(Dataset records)
[START]
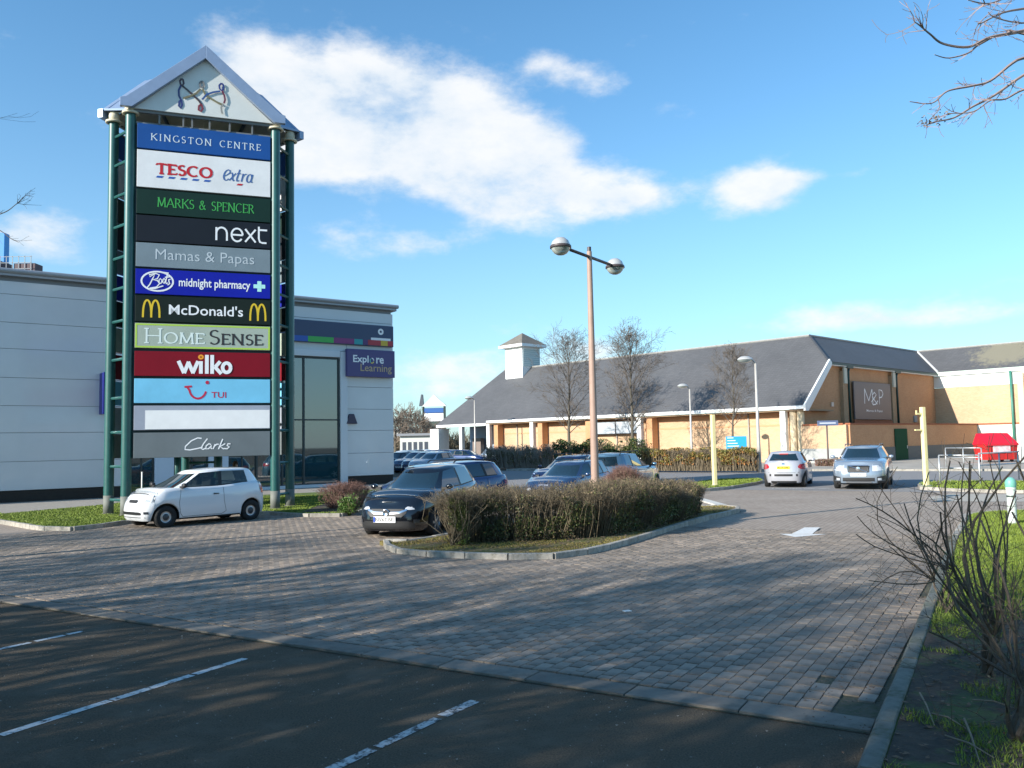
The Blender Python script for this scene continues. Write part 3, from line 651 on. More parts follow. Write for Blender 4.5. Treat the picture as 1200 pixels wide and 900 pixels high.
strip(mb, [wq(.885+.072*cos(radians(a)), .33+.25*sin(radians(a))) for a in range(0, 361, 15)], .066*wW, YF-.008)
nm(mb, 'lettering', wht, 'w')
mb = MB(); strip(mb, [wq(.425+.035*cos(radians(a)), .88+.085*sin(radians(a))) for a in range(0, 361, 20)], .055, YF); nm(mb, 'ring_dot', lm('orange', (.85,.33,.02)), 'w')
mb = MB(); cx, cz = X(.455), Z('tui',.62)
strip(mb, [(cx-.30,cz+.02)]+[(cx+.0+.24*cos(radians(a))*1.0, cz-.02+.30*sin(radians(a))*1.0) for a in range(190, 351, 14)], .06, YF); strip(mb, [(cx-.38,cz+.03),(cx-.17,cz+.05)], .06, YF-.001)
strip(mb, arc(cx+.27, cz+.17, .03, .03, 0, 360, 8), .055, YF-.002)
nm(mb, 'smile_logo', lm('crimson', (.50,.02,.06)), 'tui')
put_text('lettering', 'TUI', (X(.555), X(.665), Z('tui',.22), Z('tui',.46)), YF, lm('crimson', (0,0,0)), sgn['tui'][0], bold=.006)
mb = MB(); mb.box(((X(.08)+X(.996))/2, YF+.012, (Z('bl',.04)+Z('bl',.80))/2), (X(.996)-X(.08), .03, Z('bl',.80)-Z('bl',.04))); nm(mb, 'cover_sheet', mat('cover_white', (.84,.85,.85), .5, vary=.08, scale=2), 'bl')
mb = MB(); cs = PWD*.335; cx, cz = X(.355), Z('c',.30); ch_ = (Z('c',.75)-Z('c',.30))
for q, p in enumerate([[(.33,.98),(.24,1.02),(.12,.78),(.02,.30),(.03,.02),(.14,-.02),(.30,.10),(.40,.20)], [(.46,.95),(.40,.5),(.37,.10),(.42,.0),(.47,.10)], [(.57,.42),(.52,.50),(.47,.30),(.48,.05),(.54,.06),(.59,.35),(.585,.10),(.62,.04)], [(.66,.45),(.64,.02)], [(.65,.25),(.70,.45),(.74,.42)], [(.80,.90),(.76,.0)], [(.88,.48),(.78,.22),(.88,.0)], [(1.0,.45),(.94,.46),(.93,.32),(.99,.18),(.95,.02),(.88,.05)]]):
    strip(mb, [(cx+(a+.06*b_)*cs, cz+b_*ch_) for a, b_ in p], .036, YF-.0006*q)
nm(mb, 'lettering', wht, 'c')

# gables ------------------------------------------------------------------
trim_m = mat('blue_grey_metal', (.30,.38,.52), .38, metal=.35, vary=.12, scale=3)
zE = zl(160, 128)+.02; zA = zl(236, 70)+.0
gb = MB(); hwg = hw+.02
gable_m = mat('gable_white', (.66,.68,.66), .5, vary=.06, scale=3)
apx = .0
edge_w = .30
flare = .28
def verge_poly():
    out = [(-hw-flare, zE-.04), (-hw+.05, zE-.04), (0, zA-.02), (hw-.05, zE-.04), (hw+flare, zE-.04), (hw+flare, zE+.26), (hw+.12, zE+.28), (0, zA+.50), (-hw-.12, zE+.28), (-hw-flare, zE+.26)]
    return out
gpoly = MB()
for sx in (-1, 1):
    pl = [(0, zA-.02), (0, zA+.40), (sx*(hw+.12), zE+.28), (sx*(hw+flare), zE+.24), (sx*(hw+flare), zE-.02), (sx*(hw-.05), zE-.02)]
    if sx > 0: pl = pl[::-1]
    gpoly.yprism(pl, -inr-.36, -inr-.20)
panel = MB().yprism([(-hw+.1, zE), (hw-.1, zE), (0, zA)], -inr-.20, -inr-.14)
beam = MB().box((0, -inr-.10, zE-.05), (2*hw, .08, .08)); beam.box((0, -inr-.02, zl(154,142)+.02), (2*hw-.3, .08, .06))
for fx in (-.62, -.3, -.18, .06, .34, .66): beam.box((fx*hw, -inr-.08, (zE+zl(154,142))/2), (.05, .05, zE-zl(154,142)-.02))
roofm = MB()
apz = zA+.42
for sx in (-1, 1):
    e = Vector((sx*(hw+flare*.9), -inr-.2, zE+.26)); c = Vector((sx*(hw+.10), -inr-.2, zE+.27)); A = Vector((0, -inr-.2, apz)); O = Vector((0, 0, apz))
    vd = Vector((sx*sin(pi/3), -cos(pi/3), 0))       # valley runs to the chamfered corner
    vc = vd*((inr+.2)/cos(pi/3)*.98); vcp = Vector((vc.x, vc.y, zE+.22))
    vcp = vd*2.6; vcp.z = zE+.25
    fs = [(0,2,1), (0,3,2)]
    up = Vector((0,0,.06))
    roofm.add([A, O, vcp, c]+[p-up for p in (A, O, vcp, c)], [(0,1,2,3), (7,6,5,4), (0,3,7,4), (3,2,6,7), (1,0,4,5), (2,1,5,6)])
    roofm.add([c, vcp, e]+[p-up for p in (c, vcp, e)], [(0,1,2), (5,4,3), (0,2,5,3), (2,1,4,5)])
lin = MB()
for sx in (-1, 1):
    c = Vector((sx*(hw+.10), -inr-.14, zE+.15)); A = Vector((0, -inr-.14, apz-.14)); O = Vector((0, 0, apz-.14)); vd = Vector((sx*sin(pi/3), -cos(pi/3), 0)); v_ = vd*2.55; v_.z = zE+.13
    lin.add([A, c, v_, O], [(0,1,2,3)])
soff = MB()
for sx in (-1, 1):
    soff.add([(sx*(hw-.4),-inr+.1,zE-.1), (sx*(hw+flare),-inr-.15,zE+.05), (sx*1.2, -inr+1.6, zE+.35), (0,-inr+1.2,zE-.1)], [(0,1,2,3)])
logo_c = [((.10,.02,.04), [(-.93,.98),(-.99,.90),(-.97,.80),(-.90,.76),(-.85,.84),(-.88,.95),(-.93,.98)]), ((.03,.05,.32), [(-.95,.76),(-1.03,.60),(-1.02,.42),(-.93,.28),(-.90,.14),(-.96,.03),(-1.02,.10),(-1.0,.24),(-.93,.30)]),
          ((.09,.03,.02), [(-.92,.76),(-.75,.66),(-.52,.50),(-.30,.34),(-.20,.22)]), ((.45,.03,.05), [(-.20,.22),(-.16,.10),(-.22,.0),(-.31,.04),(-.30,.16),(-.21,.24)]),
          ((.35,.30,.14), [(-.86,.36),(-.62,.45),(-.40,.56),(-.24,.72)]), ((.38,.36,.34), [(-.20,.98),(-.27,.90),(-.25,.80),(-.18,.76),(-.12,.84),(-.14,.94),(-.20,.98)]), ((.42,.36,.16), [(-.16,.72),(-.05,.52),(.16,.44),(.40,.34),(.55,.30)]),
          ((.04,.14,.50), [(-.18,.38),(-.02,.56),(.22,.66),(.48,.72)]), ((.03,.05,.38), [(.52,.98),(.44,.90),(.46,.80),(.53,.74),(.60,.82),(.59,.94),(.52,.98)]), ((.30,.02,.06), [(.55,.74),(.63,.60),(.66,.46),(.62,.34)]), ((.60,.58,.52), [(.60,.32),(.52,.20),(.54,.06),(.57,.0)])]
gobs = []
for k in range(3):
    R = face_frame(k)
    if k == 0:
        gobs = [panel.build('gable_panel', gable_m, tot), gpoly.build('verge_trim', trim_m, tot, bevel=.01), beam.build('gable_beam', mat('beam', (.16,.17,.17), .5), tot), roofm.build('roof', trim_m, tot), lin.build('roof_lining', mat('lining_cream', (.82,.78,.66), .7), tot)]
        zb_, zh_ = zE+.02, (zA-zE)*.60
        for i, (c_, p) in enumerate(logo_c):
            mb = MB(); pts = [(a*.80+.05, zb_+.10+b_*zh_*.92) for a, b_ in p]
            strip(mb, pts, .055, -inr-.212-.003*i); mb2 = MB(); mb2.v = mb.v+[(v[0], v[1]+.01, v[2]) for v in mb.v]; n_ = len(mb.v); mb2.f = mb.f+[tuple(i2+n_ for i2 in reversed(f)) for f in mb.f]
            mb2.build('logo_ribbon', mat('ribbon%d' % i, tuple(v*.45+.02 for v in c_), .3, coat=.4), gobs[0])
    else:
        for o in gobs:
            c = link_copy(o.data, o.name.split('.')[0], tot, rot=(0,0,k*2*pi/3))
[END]
[START]
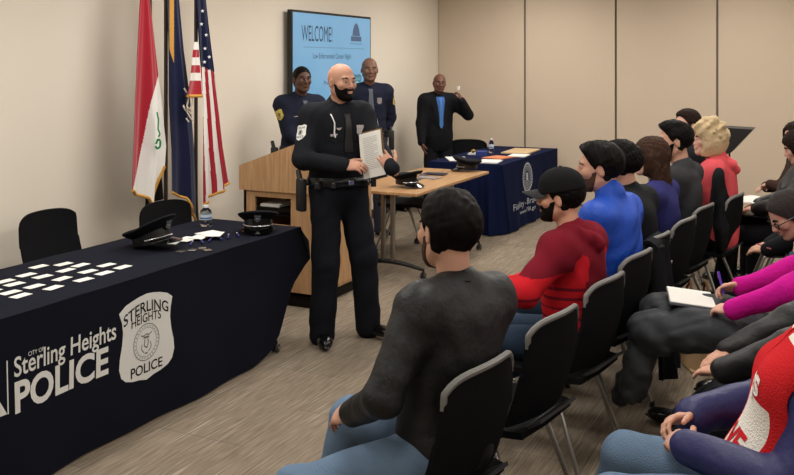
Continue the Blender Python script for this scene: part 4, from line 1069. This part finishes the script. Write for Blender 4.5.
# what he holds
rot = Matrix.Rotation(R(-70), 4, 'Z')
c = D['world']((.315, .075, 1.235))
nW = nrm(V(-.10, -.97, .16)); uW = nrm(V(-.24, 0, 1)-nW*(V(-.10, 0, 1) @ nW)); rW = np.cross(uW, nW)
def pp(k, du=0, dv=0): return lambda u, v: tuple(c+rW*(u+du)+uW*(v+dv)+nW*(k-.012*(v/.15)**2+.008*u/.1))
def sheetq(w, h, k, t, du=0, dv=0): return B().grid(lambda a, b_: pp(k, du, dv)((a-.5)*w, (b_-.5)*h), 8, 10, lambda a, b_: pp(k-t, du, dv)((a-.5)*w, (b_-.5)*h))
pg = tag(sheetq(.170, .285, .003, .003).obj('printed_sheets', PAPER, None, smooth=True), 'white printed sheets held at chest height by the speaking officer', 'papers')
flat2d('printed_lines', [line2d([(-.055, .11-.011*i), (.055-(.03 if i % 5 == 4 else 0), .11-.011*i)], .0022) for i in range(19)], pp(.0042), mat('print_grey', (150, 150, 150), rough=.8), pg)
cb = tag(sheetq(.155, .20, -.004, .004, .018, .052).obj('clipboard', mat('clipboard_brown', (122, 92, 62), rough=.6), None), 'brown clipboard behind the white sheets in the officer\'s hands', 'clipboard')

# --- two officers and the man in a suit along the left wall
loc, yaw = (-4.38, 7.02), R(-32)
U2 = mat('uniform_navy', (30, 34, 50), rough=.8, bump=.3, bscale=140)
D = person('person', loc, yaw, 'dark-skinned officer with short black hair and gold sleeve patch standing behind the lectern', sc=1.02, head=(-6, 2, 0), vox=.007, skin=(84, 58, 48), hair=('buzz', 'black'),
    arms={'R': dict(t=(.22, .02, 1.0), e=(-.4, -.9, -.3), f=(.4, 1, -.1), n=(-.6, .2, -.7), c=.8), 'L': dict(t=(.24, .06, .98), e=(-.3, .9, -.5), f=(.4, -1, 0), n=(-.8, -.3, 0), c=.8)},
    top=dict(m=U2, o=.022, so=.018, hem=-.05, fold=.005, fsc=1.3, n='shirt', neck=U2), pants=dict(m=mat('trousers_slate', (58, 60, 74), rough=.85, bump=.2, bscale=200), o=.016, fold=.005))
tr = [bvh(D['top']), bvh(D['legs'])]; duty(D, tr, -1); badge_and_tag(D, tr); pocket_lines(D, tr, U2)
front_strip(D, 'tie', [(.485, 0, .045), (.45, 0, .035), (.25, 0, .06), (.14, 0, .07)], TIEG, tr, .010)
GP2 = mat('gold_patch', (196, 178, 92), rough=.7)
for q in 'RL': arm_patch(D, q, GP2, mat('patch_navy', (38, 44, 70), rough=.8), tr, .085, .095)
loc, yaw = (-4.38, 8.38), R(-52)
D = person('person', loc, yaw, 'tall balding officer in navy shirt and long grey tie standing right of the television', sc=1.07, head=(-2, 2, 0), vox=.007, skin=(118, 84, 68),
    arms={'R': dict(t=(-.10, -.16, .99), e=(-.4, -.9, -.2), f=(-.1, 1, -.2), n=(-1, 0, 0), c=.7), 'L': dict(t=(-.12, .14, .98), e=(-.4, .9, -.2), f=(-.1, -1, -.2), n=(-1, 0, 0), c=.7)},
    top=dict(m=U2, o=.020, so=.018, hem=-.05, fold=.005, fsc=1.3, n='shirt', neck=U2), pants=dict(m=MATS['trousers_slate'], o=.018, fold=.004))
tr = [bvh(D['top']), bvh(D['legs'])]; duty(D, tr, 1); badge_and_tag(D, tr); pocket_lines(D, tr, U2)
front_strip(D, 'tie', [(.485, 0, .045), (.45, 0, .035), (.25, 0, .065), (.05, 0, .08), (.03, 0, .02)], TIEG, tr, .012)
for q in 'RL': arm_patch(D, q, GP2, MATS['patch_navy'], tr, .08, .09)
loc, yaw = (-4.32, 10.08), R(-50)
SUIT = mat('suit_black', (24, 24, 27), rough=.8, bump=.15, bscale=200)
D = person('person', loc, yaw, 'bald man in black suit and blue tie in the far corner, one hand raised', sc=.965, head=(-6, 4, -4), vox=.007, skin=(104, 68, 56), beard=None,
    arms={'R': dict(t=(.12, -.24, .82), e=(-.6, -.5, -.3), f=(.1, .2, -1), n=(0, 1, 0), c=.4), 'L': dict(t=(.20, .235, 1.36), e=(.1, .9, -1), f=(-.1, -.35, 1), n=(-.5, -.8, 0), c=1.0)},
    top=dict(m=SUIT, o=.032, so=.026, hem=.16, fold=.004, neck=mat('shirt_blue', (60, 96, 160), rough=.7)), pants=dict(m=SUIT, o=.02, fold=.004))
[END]
[START]
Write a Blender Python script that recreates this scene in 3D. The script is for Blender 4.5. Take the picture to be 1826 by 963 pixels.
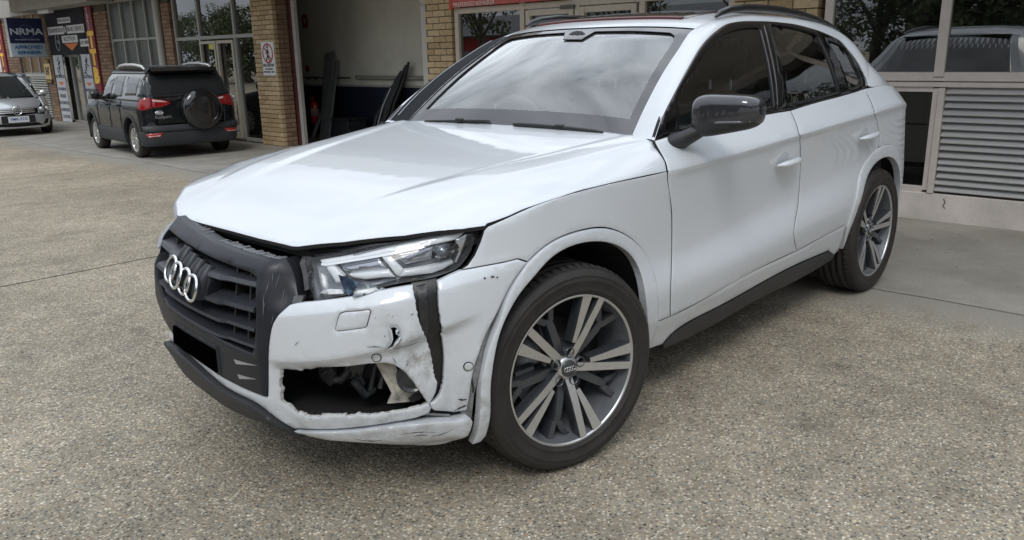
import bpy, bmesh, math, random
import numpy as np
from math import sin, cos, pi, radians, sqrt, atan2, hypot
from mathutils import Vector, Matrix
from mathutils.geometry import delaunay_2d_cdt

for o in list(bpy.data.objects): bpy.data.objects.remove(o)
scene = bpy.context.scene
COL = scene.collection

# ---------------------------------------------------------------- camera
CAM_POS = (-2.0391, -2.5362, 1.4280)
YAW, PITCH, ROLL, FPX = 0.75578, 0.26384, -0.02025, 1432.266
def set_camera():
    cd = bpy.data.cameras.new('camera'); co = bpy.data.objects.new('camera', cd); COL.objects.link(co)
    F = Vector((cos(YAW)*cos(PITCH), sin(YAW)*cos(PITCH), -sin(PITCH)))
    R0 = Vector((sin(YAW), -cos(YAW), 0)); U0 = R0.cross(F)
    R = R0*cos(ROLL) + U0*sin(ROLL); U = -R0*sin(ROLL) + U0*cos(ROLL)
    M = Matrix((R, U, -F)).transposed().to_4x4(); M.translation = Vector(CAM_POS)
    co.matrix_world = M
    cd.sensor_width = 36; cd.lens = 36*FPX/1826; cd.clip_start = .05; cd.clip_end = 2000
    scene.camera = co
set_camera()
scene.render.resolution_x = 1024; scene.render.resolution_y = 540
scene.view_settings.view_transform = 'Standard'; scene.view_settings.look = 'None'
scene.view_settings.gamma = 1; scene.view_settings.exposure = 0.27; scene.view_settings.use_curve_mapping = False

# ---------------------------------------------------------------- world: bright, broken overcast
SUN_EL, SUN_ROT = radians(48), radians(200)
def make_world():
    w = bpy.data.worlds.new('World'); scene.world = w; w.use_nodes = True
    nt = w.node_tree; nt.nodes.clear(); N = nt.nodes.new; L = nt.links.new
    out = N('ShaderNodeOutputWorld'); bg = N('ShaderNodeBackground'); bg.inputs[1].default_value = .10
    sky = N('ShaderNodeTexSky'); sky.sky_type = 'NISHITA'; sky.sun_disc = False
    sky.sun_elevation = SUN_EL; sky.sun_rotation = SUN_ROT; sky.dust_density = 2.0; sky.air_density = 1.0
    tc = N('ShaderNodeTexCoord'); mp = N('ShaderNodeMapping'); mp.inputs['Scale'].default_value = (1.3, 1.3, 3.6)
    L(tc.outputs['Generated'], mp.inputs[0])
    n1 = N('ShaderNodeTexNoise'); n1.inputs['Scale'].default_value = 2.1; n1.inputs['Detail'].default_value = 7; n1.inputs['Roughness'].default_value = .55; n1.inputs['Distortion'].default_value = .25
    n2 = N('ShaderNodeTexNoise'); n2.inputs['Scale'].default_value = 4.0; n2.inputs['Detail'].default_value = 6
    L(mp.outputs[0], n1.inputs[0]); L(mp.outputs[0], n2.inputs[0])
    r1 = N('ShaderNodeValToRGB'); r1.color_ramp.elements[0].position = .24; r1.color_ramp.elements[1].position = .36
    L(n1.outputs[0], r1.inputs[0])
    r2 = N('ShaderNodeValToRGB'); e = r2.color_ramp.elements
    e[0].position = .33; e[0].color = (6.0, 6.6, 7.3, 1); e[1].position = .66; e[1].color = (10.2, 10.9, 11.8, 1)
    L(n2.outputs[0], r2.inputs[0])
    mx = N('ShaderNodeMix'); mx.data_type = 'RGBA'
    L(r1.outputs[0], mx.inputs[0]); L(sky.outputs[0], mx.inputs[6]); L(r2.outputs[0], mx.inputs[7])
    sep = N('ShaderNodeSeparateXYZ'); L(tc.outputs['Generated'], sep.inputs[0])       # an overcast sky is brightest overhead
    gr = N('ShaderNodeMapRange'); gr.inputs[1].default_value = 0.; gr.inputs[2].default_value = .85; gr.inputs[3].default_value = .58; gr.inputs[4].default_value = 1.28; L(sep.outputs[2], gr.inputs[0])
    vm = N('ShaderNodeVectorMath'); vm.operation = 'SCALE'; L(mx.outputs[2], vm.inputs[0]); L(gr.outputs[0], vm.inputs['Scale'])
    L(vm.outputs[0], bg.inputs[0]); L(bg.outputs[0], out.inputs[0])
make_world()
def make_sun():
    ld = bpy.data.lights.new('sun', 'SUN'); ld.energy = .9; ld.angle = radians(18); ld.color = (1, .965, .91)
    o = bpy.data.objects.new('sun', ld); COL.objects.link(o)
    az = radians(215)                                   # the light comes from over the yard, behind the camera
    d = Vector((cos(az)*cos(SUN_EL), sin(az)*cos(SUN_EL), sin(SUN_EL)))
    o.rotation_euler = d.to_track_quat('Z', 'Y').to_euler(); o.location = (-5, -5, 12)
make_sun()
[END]
§ **OBJECTIVE**
Look back at the entries above. Retype the line with "Continue the Blender", the line with "officer\'s hands', 'clipboard')", and all lines in between.

§ **TASK RESULT**
Continue the Blender Python script for this scene: part 4, from line 1069. This part finishes the script. Write for Blender 4.5.
# what he holds
rot = Matrix.Rotation(R(-70), 4, 'Z')
c = D['world']((.315, .075, 1.235))
nW = nrm(V(-.10, -.97, .16)); uW = nrm(V(-.24, 0, 1)-nW*(V(-.10, 0, 1) @ nW)); rW = np.cross(uW, nW)
def pp(k, du=0, dv=0): return lambda u, v: tuple(c+rW*(u+du)+uW*(v+dv)+nW*(k-.012*(v/.15)**2+.008*u/.1))
def sheetq(w, h, k, t, du=0, dv=0): return B().grid(lambda a, b_: pp(k, du, dv)((a-.5)*w, (b_-.5)*h), 8, 10, lambda a, b_: pp(k-t, du, dv)((a-.5)*w, (b_-.5)*h))
pg = tag(sheetq(.170, .285, .003, .003).obj('printed_sheets', PAPER, None, smooth=True), 'white printed sheets held at chest height by the speaking officer', 'papers')
flat2d('printed_lines', [line2d([(-.055, .11-.011*i), (.055-(.03 if i % 5 == 4 else 0), .11-.011*i)], .0022) for i in range(19)], pp(.0042), mat('print_grey', (150, 150, 150), rough=.8), pg)
cb = tag(sheetq(.155, .20, -.004, .004, .018, .052).obj('clipboard', mat('clipboard_brown', (122, 92, 62), rough=.6), None), 'brown clipboard behind the white sheets in the officer\'s hands', 'clipboard')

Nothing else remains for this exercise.